In March, the Central Bank of Kenya (CBK) welcomed the buyout, saying it will enhance the stability of the Kenyan banking sector.

The Jami Bora buyout is a sigh of relief to its investors who continues to incur losses due to the lender's poor cash liquidity on barren investments. 

Jamii Bora invested Sh500 million in struggling Uchumi Supermarket, with another Sh412 million lent to Kenya Airways, which has been on a loss-making streak.

 The tier three lender’s liquidity ratio stood at negative 11.1 per cent in March 2018, far short of the minimum statutory requirement of 20 per cent.

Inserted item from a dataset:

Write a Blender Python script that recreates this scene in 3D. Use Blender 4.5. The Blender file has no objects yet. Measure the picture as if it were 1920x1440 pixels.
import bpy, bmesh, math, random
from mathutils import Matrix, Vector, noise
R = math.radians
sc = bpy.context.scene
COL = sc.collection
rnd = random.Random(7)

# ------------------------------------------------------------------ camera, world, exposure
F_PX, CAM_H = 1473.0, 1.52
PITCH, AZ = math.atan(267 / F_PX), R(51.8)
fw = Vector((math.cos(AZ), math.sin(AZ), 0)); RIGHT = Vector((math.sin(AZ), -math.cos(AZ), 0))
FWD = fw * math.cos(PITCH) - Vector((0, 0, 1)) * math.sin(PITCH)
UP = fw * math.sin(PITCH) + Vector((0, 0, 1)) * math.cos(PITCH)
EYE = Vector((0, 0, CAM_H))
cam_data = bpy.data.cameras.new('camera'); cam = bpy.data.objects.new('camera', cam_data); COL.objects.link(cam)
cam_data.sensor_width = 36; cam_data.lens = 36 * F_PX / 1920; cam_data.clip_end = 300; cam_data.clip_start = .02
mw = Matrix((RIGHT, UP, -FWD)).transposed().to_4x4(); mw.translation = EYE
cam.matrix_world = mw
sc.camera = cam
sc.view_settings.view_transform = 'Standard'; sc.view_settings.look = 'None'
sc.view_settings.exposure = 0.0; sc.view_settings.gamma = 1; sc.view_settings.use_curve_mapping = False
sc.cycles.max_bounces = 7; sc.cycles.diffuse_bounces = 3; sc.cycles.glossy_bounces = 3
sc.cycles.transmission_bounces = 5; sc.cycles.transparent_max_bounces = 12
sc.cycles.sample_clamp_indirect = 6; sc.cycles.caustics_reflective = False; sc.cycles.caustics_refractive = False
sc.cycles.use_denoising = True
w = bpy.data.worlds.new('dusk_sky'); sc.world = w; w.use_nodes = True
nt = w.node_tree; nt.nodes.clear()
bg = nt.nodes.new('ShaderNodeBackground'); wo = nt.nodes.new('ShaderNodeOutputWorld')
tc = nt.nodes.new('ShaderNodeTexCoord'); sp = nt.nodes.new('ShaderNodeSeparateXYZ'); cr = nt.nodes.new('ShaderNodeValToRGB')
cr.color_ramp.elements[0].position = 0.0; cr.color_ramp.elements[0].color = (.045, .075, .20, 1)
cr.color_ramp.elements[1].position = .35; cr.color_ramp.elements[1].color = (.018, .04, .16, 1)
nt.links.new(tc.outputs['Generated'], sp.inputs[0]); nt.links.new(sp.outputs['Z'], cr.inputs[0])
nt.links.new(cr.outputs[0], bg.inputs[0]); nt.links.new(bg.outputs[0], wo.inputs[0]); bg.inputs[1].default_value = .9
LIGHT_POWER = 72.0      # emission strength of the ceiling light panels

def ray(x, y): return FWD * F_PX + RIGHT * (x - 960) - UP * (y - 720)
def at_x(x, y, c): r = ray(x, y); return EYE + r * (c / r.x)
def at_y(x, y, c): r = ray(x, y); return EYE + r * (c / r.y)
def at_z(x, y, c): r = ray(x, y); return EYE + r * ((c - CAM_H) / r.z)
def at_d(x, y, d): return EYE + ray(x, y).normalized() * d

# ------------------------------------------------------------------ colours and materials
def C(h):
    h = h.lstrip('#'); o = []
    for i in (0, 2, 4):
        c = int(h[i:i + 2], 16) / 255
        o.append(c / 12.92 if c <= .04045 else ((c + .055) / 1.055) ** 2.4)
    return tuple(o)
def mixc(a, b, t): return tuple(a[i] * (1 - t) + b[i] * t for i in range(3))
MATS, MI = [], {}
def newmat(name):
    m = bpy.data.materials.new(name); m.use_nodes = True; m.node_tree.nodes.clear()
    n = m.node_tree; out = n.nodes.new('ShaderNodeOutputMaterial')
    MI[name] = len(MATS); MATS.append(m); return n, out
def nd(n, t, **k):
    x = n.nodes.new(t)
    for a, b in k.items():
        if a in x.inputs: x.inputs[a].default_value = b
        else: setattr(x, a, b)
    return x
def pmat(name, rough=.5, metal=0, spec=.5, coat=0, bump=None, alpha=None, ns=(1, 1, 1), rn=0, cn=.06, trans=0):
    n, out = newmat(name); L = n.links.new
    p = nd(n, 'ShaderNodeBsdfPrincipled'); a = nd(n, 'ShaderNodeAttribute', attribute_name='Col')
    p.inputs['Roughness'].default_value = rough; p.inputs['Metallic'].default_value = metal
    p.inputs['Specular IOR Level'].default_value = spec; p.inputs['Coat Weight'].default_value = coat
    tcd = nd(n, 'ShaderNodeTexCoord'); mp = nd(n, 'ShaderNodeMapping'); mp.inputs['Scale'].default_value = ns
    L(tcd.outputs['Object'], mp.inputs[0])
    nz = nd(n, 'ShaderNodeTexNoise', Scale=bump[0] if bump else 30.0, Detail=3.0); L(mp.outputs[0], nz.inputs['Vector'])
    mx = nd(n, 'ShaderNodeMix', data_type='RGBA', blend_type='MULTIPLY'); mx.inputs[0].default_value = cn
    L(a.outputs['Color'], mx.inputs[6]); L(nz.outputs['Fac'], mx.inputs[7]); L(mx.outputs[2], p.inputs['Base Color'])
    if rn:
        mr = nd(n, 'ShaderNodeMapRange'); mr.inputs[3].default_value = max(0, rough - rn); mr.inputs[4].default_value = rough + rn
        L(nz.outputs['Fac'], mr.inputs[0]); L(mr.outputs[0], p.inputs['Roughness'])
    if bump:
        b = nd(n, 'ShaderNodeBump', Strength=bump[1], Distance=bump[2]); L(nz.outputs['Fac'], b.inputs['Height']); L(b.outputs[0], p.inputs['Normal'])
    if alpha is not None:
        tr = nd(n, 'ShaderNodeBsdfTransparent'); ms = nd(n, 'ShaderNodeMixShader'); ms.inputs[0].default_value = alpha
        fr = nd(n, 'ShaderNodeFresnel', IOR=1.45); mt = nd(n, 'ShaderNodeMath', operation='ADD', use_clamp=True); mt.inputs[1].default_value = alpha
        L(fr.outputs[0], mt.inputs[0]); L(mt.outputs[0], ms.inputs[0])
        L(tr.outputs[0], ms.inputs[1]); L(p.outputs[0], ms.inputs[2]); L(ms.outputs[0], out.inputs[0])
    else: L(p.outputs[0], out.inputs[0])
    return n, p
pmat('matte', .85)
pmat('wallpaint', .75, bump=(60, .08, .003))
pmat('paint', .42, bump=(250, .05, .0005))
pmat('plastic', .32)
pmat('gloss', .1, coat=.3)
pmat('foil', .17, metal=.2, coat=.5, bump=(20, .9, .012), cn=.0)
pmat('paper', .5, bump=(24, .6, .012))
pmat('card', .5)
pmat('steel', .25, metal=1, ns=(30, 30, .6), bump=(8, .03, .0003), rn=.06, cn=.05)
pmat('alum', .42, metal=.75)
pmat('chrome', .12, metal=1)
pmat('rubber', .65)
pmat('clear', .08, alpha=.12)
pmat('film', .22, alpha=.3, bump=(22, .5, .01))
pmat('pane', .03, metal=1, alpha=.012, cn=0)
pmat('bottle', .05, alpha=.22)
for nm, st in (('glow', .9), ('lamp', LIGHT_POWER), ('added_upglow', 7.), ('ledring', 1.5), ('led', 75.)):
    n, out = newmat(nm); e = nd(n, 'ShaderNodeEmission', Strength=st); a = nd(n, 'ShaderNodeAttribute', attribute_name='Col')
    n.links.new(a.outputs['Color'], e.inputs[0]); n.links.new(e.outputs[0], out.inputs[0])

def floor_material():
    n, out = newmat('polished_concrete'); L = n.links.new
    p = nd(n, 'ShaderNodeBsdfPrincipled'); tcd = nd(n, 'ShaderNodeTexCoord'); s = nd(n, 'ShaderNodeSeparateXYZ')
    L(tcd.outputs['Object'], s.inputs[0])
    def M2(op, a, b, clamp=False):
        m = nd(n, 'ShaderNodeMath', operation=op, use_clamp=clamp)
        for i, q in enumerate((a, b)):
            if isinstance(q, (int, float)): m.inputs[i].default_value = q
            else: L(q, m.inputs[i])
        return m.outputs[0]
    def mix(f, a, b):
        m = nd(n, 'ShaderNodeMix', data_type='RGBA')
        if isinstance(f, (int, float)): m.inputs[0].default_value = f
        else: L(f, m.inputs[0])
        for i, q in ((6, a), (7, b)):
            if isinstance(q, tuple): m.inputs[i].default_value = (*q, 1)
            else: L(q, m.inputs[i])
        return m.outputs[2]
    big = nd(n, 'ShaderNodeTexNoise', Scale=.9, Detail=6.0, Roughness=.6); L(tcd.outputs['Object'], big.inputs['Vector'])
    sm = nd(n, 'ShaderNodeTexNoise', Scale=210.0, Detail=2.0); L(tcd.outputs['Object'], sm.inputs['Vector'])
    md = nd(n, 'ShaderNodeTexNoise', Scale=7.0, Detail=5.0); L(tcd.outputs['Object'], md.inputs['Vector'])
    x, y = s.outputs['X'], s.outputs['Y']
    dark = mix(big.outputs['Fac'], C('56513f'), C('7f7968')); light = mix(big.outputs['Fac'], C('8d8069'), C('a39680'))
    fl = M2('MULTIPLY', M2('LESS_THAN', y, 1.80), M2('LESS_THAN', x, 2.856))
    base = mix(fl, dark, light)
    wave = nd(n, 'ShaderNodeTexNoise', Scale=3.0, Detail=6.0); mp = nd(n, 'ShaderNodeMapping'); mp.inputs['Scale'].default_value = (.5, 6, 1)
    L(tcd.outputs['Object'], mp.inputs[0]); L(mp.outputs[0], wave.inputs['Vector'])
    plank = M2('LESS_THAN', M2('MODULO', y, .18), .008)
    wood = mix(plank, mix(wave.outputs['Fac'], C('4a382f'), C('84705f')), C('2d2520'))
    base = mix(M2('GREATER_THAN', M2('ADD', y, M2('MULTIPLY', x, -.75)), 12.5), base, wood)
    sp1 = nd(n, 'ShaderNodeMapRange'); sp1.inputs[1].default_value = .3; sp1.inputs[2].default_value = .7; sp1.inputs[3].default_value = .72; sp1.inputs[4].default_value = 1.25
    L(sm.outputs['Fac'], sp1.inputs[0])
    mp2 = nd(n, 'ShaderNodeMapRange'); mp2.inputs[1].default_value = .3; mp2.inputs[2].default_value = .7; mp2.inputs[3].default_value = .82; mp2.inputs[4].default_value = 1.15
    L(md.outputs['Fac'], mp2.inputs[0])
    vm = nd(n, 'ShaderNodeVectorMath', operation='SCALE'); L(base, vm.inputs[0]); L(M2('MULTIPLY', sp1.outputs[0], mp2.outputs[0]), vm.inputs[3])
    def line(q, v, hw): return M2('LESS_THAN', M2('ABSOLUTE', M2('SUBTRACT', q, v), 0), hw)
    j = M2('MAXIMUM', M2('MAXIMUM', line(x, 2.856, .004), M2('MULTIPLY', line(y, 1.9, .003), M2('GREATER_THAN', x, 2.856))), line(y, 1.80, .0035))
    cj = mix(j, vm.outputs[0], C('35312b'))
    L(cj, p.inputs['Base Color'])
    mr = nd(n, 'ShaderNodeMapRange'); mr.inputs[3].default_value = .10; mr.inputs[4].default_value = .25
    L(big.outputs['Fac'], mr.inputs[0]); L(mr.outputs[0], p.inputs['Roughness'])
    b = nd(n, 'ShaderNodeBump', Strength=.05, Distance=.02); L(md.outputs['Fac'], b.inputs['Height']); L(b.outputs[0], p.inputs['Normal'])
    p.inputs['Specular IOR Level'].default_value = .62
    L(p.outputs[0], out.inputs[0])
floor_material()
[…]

In January,  Commercial Bank of Africa's (CBA) dropped its offer of Sh1.4 billion to Jamii Bora and instead opted to with NIC Bank to form NCBA Group. 

This becomes the latest acquisition in the banking sector that has seen consolidation take shape. Other such deals have been between KCB Bank and National Bank.

The acquisition which is now awaiting regulatory approval from CBK, Capital Market Authority (CMA) and the Competition Authority of Kenya (CAK) will see Co-op Bank inch closer in regaining its position as the third-largest bank in Kenya in terms of asset value.

It was dislodged by the NIC, CBA merged entity, NCBA whose asset value sits at Sh509.6 billion compared to Co-op Bank's Sh470 billion.  

Jamii Bora's Sh12.8 billion total worthiness will push Co-op Bank's value to Sh482.8 billion. 

KCB is the biggest bank in Kenya after its total assets rose by 26 per cent to Sh899 billion from Sh714 billion after acquiring the National Bank of Kenya (NBK). It is followed by Equity Bank.